À ce tableau sur les écueils posés par le modèle allemand, il faudrait ajouter la faiblesse de la démographie allemande (sous le seuil de renouvellement de la population), expliquant là encore la position diplomatique allemande particulièrement généreuse vis-à-vis des immigrés qui trouvent à s’intégrer dans son industrie manufacturière… Le chômage structurel allemand est faible mais en trompe-l’œil avec la démographie décroissante et la pratique des « mini jobs » : selon le FMI, le chômage est à 3,5 % en 2018 et devrait baisser à hauteur de 3,4 % et 3,3 % respectivement en 2019 et 2020. Parallèlement, la population active serait déclinante à partir de 2020, malgré l’immigration…

L’immigration ne suffira pas à corriger la faiblesse de la dynamique démographique allemande. franz12/Shutterstock

Parler de déséquilibres macroéconomiques pour le modèle de croissance allemand semble donc fondé. Néanmoins, et comme le rappelle un rapport de la Cour des comptes européenne en janvier 2018 :

« La non-activation systématique de la procédure concernant les déséquilibres excessifs a amoindri la crédibilité et l’efficacité de la PDM (procédure de déséquilibre macroéconomique). Au cours de notre audit, la Commission a produit peu d’éléments permettant d’expliquer pourquoi le collège n’avait pas proposé d’activer cette procédure ».

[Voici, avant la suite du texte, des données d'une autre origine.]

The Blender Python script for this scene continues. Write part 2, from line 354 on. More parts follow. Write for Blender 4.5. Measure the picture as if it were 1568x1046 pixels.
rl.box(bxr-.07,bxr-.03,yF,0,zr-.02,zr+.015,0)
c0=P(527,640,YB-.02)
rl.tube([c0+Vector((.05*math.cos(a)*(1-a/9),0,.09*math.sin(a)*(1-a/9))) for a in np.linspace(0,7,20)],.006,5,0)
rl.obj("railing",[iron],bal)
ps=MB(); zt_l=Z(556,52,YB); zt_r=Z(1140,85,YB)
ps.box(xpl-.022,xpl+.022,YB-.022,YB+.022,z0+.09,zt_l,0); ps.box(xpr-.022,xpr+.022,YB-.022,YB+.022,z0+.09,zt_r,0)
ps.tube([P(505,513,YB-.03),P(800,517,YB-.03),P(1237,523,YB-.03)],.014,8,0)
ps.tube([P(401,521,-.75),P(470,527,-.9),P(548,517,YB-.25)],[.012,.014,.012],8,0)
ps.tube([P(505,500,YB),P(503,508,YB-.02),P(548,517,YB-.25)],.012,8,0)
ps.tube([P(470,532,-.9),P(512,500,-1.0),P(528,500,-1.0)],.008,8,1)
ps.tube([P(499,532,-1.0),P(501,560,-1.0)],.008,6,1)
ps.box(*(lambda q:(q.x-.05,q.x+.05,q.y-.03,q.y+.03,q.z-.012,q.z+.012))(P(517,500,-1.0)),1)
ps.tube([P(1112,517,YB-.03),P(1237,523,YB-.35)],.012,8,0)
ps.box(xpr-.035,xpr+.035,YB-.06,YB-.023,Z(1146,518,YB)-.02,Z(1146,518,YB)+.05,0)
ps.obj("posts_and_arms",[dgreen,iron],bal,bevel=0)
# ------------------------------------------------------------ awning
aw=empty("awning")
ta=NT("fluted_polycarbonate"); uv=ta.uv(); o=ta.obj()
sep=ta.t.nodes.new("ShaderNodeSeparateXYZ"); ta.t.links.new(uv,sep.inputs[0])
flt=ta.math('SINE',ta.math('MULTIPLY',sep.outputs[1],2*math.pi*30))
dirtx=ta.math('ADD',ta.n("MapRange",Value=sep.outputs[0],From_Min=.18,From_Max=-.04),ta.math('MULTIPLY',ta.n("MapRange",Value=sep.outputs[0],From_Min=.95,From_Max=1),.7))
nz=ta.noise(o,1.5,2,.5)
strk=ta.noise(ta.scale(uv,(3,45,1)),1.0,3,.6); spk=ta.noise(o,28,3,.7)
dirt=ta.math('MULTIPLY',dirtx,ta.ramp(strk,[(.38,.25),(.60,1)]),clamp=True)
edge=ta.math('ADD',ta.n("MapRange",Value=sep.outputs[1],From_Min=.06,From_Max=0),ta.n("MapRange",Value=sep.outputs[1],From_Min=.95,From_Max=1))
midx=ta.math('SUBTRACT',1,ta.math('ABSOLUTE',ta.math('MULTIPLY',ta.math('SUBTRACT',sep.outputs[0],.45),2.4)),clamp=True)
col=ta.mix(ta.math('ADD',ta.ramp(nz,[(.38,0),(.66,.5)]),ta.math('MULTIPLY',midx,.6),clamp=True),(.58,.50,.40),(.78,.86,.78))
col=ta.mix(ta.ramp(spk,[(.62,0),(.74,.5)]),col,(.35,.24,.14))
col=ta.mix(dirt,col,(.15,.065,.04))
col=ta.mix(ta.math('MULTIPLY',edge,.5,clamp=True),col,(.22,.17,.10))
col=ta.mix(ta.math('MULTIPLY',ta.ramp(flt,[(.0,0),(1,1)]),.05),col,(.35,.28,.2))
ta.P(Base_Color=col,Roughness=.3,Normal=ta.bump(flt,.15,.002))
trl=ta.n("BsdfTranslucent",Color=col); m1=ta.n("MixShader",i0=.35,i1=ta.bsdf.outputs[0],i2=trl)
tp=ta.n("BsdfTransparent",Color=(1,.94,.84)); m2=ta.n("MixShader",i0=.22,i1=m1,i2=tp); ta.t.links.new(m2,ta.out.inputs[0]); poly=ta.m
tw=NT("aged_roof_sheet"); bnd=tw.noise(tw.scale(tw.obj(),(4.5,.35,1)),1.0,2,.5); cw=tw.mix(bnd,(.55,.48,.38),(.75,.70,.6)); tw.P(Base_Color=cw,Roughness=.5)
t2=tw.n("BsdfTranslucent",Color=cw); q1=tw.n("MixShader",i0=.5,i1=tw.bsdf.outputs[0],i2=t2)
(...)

En 2018, la Commission européenne a estimé que la France n’était plus en situation de déséquilibres macroéconomiques « excessifs ». L’Allemagne en revanche ne semble pas sur une voie d’alignement… Certes, il semble difficile d’incriminer l’économie allemande en tant que telle, mais l’approche de la politique économique pose de nombreuses questions pour l’Union européenne.